I was trying to get to sleep through at least part of the morning, it didn't happen.
I always wake up first because of my last few years waking to kid noise and the high stress.
Now I'm in great shape and in a pleasant mood all the time.
If you ever went into the office of the Clown House you would have found purposly uncompfortable chairs, I didn't want anyone sleeping on the job, not around me anyway.
My new digs are all about reclining, kind of an opium pit without the drugs ( Well i hear my room has smelled like pot since the 60s and I'm keeping that tradition, nothing else).
I really don't have much to stress about in comparison, I earned my rent and sent what I had left over to Caffeine, I'm fed, a little lonley but really strong since I work out everyday.
Yesterday I wentto the store and purchased some Ice Cream, after all the healthy raw veggies and grains I treated myself, it was rad.
I like the natural stuff more, thats for sure.
I needed some reward, I spent months day and night clearing the Clown House of other people's debris, I washed walls, painted walls, fixed broken windows (or had them fixed) and spent hundreds of dollars, my reward was, I got to pay more money and was talked to like I was a dead beat who hates my kids, I deserved something nice, I just got the crap beat out of me.
I got to talk to my kid (it took a bit to get the number) she is fine and isn't seeming to miss me, I think the dog and the little boy might miss me, the wife is cold but nice, and not mean or bitter, I don't think she misses me much.

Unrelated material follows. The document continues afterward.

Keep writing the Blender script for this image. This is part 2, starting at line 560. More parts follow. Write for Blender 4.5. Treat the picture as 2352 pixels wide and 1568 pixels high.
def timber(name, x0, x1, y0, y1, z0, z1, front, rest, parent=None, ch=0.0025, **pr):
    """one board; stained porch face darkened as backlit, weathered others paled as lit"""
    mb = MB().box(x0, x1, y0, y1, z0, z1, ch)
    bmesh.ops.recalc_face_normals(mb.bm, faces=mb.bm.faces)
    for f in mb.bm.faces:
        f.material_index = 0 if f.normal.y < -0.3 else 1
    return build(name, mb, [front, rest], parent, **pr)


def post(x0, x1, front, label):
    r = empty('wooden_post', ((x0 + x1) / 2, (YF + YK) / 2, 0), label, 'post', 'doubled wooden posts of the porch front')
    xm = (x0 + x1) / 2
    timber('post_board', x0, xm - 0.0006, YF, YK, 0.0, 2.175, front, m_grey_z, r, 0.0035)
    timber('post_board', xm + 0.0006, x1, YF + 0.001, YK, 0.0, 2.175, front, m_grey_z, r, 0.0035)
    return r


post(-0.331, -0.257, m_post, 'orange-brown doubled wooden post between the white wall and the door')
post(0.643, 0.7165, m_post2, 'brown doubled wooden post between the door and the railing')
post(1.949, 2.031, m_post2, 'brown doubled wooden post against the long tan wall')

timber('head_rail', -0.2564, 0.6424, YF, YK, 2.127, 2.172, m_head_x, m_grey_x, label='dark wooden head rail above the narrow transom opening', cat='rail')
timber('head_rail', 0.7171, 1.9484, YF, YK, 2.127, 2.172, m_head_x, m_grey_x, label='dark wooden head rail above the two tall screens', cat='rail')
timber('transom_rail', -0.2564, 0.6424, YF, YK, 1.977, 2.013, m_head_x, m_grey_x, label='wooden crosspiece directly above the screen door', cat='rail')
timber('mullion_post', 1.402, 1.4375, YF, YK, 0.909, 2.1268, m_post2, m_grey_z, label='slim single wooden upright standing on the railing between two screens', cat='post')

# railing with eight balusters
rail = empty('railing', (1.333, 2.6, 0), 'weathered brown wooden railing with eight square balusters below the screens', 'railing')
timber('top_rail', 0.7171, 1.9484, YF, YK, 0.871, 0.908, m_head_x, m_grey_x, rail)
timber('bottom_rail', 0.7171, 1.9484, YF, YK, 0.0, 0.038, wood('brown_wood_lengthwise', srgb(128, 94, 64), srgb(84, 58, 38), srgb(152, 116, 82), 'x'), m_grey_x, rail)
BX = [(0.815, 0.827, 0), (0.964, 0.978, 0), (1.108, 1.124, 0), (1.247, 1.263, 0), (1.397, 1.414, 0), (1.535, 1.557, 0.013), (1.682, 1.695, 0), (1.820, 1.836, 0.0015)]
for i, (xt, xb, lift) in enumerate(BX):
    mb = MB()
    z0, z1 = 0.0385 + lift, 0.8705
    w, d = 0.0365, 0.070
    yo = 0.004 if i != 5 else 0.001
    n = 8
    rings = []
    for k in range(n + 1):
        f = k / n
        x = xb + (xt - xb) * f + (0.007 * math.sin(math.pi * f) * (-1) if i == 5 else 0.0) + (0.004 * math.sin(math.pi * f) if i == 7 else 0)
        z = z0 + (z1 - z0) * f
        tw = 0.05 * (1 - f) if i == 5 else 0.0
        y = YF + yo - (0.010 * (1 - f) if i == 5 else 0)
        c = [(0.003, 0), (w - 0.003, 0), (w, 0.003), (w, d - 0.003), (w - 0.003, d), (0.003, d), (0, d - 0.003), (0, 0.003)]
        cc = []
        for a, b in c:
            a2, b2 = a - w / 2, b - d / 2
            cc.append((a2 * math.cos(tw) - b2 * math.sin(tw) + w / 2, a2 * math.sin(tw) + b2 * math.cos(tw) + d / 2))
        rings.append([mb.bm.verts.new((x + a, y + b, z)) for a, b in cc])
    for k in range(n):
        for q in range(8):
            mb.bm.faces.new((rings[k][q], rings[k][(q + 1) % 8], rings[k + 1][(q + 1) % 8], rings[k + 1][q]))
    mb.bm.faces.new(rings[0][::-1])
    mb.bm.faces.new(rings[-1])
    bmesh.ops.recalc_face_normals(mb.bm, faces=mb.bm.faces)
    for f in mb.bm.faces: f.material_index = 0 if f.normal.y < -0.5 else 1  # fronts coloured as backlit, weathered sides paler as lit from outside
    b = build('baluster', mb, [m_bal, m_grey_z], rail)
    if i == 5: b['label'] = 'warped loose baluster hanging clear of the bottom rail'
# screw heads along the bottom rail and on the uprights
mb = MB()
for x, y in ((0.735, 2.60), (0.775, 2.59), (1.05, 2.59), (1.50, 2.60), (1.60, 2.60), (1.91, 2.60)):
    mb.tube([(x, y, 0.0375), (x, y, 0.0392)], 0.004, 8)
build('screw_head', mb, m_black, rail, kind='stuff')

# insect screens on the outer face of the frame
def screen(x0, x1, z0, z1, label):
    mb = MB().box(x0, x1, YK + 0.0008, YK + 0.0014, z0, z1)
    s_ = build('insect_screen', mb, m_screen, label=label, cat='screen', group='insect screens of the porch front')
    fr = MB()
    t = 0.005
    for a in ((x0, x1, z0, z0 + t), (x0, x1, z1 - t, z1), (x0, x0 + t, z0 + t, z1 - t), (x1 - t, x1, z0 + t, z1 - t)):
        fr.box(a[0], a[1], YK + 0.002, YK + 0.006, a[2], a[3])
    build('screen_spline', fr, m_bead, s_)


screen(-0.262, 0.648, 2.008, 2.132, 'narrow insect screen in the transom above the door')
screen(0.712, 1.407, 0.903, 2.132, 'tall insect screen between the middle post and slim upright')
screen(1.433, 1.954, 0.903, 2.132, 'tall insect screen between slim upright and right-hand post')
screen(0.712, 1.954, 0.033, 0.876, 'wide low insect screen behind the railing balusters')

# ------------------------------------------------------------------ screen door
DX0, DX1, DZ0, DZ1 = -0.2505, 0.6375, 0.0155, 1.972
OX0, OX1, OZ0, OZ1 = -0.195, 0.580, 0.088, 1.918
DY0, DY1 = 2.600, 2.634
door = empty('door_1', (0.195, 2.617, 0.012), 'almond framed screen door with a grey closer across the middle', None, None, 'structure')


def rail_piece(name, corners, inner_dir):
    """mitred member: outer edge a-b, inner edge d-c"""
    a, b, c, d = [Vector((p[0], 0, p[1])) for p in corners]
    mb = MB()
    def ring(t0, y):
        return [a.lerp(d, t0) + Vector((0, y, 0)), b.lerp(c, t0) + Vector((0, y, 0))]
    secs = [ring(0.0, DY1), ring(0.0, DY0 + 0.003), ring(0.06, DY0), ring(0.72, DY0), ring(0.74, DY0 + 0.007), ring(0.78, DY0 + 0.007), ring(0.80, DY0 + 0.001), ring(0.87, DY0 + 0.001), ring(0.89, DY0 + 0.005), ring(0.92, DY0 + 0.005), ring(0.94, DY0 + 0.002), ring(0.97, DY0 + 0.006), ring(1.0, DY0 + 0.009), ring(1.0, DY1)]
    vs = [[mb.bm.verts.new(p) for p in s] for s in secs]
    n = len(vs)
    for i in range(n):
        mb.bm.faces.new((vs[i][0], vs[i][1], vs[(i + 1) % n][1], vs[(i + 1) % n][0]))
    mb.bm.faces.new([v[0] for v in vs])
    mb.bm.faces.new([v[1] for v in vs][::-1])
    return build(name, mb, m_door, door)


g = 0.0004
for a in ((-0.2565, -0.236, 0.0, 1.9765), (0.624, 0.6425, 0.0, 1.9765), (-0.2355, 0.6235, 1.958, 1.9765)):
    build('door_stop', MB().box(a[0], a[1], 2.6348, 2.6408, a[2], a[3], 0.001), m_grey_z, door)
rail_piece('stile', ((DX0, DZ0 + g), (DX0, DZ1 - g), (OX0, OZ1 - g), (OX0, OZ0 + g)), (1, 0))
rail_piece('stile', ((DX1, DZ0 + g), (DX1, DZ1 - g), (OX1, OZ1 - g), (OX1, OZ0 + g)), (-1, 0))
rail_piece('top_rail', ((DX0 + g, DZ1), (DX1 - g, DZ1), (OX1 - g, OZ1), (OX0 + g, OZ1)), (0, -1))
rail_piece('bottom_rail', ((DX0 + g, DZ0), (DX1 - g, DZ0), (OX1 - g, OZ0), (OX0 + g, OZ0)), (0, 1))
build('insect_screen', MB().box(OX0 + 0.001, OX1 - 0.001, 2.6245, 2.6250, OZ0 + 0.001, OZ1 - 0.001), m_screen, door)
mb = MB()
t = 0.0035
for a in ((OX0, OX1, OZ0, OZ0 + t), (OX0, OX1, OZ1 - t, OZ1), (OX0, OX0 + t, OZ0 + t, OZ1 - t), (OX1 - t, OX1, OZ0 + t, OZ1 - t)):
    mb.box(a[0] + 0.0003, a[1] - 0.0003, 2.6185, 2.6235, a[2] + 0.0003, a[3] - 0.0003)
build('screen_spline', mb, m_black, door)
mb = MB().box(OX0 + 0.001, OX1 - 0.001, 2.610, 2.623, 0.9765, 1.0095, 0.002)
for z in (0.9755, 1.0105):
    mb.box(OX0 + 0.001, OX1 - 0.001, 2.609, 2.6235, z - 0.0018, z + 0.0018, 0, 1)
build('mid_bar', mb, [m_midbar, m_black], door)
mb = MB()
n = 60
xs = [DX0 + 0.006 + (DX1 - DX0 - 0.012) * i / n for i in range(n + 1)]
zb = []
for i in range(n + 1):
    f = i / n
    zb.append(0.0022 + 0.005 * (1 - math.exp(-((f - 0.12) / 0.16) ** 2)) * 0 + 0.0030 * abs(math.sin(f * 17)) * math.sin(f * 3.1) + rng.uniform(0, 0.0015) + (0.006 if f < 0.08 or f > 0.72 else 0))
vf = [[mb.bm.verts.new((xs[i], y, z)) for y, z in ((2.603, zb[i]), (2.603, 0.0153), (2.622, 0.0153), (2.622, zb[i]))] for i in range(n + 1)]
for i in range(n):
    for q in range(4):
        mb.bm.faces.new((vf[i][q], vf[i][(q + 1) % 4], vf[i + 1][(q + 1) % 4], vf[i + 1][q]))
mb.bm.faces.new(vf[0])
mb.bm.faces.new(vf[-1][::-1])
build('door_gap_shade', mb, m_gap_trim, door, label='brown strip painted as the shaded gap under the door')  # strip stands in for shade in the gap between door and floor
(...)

She actually seems happy to have me away from her, good for her, I know I'm a monster sometimes.
I'm feeling good about things and happy, just bumps in the road.
Can't argue with results, since we went different ways, I hear she is doing great and I sure do well making all my own decisions, nobody has thrown any awful ideas into my mix and I'm doing well without all the delays and wild goose chases.
I don't like getting up so early because it's time alone that I have been spending missing my family.
I had to convince myself that they are fine so I can get stuff done, I'm not getting any hansomer.
Now I spend mornings conjuring my day so it will go well and praying it all works out.
No matter how nice a face I put on it, I still feel like I lost my home, company, wife, dog and children, no amount of visiting will bring them back and I will have to deal with other people programing my children with me far away.
I spent 20 years painfully avoiding having kids and dog for that very reason, I saw it happen to many friends and wasn't having any of that.
I know what you may be thinking..."yer a singing cowboy clown, what better stuff to write country songs about"
I don't think anyone wants to see a clown sobbing while playing a banjo so I'll skip that act.
To tell the truth I'm trying to find a way for Dingo to meet an unfortunate accident of the fatal veriety.
Dingo belonged to the Clown House, when it died so did Dingo, I'm just carting around his clothing and props.
Dingo has kids, is in love with Caffeine Jones and helps people way too much, what a pussy.
I have been searching for the new clown who will hopefully push Dingo out in front of a bus so the poor dude can go down with his ship and die finally.
A new clown came to me this morning while I was fighting with a cup of coffee and the General Lee in traffic.
The new guy wears glittery shirts and likes mirrors, I wasn't letting that guy into my world so I killed him right there in the street, I won't give that clown any attention.
I look at the computor banks of photos, scripts and comics, they all revolve around Caffeine, the kids and all the clowns who have gone away. I don't know what to do with such a body of work, maybe chuck the whole thing into the Willamette river?
My novel centers around Caffeine, she hardly worked on the book, and didn't appreciate the honor, it's a good story and plenty funny but I can't publish it now.
The Clown House story ends with a brick wall and a dead end, I don't know what to do with that.
Now I gotta soak my knees inhot water, they are sore from practicing bike tricks all week and I have to heal up before I injure them again at the shows this weekend.
I'll meditate, and create how my day will go and decide if Dingo lives or dies, If he is gonna die his last performance will be at the Alberta street fair main stage around 1pm.
Yu will know he died if this blog dissapears or changes, he may live on depending on if he is needed by anyone.
So far my phone is silent save for a call I got from Banaroo last week, she came over and that went swimmingly well.
I can't create a wonderful day full of prosperity and fun like that was with all this stuff on my mind, thats why I'm dumping it here on you,,,thanks.
2 comments:
If you kill off Dingo you'll have to come up with something else for me to call you. I'm out here pullin for you even from so far away. Things will get better I've got faith. xxxxoooooo + a chocolate milkshake
Lynn
I don't mean bad Kill Dingo Off I mean mercy kill LOL
I'm just trying to figure out if Dingo should mutate, adapt, re-create or if it's even worth it to re-build.
I'll still be easy to find, I'm the one standing on a 10 foot tall bike.
I'm thinking maybe an anthropomorphic being or maybe a Goblin king.